Deutsche und Polen – fremde Freunde?

Er gilt als Meilenstein in den Beziehungen zwischen Deutschen und Polen nach dem Zweiten Weltkrieg: “Der Vertrag zwischen der Bundesrepublik Deutschland und der Republik Polen über gute Nachbarschaft und freundschaftliche Zusammenarbeit” – kurz: der Deutsch-Polnische Nachbarschaftsvertrag. Er wurde Ende 1991 ratifiziert und trat zum 16. Januar 1992 in Kraft.

Die meisten der im Nachbarschaftsvertrag festgeschriebenen Ziele wurden erreicht: gegenseitige Annäherung, enge wirtschaftliche und kulturelle Zusammenarbeit, die polnische Mitgliedschaft in der EU. Viele Experten betrachten den Vertrag deshalb inzwischen als ein Denkmal der Rechtsgeschichte und ermuntern zu einem neuen, kühnen Blick nach vorne.

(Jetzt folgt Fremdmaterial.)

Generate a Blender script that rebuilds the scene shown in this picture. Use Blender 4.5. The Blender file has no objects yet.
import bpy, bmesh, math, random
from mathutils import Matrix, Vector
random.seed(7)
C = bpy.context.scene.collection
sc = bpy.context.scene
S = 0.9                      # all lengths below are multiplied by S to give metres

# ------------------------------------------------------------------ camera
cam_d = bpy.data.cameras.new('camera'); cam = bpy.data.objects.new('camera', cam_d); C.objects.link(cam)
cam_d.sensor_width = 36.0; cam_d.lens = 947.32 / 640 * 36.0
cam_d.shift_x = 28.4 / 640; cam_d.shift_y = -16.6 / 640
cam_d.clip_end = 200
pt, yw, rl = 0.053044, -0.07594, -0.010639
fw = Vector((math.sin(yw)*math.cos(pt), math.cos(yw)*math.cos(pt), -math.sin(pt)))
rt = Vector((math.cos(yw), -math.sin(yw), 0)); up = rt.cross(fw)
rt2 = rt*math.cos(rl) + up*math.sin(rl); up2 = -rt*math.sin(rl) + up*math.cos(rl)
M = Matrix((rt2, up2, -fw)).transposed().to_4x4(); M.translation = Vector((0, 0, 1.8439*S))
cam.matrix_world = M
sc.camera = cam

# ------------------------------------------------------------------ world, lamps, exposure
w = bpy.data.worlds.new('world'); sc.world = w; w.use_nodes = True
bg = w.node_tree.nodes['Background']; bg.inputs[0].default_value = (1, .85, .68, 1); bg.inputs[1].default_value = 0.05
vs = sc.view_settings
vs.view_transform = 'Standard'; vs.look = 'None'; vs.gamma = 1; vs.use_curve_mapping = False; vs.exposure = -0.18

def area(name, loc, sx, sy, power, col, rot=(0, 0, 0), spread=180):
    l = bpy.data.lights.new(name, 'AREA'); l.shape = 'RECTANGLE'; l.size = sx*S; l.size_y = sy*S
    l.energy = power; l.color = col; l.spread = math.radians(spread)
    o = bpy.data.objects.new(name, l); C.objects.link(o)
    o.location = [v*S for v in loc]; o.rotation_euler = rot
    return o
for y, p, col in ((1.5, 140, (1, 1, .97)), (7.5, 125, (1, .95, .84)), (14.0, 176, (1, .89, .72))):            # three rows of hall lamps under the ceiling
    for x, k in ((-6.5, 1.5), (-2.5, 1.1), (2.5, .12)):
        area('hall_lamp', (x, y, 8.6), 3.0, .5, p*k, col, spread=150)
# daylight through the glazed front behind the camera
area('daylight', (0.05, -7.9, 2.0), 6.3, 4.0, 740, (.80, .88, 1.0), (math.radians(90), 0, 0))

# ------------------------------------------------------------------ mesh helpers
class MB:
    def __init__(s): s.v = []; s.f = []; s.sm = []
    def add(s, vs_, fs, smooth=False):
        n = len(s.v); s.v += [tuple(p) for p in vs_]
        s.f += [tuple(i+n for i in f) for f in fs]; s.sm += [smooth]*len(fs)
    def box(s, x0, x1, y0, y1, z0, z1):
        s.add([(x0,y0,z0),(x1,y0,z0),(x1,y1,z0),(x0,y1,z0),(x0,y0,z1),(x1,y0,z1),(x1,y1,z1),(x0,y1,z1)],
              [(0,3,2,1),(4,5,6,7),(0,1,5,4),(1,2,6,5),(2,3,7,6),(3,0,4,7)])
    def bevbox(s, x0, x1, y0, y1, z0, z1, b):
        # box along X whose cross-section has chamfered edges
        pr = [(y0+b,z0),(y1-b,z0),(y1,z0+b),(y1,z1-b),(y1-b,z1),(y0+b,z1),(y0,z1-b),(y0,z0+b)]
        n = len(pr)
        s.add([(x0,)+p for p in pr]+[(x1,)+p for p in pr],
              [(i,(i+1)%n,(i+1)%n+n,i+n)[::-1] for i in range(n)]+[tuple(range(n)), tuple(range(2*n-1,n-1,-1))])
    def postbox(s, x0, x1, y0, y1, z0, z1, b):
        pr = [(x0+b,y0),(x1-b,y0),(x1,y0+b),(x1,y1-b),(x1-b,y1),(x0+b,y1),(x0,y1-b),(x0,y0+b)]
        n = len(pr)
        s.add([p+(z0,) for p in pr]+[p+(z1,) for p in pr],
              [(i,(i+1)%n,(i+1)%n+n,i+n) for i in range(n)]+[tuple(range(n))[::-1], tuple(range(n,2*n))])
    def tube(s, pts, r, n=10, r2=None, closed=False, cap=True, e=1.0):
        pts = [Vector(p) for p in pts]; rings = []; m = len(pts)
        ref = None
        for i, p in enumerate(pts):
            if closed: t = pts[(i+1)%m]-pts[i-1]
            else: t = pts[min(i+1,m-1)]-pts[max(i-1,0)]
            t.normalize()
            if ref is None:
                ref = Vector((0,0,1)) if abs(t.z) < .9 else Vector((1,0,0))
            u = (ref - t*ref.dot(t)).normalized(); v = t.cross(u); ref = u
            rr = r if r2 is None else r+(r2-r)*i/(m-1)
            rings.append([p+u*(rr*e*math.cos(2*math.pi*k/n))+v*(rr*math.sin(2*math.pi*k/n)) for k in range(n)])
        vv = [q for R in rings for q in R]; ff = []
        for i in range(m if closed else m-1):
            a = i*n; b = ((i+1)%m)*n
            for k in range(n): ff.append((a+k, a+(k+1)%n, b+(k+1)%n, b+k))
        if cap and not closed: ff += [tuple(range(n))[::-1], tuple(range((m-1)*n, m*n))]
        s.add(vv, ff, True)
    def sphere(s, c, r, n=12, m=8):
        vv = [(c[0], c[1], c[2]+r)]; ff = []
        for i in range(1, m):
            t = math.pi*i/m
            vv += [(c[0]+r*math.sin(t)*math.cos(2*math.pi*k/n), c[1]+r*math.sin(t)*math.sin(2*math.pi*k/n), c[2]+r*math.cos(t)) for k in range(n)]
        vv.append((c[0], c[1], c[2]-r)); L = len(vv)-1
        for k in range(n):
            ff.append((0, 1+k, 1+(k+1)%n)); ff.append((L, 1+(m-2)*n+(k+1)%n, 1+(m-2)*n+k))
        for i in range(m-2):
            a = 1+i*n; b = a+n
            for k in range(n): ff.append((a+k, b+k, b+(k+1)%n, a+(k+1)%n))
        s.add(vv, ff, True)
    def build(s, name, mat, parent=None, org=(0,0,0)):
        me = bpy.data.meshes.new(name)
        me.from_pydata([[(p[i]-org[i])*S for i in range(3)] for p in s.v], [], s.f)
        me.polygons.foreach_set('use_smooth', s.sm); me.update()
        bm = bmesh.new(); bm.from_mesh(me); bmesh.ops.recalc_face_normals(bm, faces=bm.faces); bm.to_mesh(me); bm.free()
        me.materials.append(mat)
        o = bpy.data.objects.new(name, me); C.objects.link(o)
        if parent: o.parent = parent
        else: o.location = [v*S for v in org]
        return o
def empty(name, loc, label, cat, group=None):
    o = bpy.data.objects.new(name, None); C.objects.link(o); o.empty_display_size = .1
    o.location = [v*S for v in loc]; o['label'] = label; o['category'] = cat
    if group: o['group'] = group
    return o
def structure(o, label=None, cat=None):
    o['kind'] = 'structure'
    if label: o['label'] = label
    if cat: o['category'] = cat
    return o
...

Welche künftigen Perspektiven sich heute, 25 Jahre später, im Lichte der kulturpolitischen und philosophischen Traditionen für beide Länder eröffnen, erörterte Akademiedirektor Udo Hahn in einer Podiumsdiskussion, an der der Philosoph und Publizist Prof. Dr. Marek Aleksander Cichocki sowie der Historiker Prof. Dr. Martin Schulze-Wessel beteiligt waren. Das Grußwort sprach Andrzej Osiak, Generalkonsul der Republik Polen in München.

Nachfolgend einige Eindrücke:

Foto oben rechts: Akademiedirektor Udo Hahn, Generalkonsul Andrzej Osiak, Prof. Dr. Marek Aleksander Cichocki sowie Prof. Dr. Martin Schulze-Wessel (v.l.); Foto: Schwanebeck

In seinem Grußwort lobte Generalkonsul Andrzej Osiak die deutsch-polnischen Beziehungen: “Das 25-jährige Bestehen dieses Vertrages bietet die Gelegenheit, Bilanz zu ziehen. Offensichtlich haben sich die Hoffnungen erfüllt. Davon zeugen rund 2,7 Millionen Jugendliche, die seit 1991 an Austauschprojekten teilnahmen, sowie über 1.000 Partnerschaften zwischen Städten und Gemeinden und auch ein jährliches Handelsvolumen von 100 Mrd. Euro zwischen unseren beiden Ländern.”

Foto: Schwanebeck

Professor Marek Aleksander Cichocki (li.) bekundete, dass wir “immer im Schatten des 20. Jahrhunderts stehen” und an das Leid im Zweiten Weltkrieg erinnert werden. Aber – so schlug er vor – wir sollten unseren Blick tiefer in unsere gemeinsame Vergangenheit richten. Die 1000-jährige deutsch-polnische Nachbarschaft stelle eines der wechselvollsten Kapitel der europäischen Geschichte dar. Oft verkürzt erzählt als eine Geschichte von Kriegen, Teilungen und Besatzungen, “war sie doch die meiste Zeit friedlich”, so der Philosoph.

Foto: Schwanebeck

Auch Professor Martin Schulze-Wessel empfahl, über das 20. Jahrhundert hinauszuschauen, “damit wir uns neue Reflexionsräume erschließen können.” Er erinnerte an den deutsch-polnischen Grundlagenvertrag von 1970, in dem beide Länder sich ihre Landesgrenzen zusicherten. Am Tage der Unterzeichnung kniete Willy Brandt vor dem Denkmal der Helden des Ghettos nieder. Diese Geste ging als “Kniefall von Warschau” in die Geschichte ein. Wichtig sei 1980 auch die Solidarnosc-Bewegung gewesen, die an der politischen Wende in Deutschland 1989 entscheidend mitgewirkt hatte.

Foto: Schwanebeck

Im Musiksaal: Auf Interesse stieß auch die Ausstellung “Polen und Deutsche. Geschichte eines Dialogs”, die vom Museum der Geschichte Polens realisiert wurde.

Die Ausstellung veranschaulicht die Besonderheit des polnisch-deutschen Dialogs, das dichte Netz zwischenmenschlicher, kultureller und wirtschaftlicher Kontakte, sie spricht aber auch die Themen der beiderseitigen Zusammenarbeit an, bei denen nach wie vor Dialogbedarf besteht.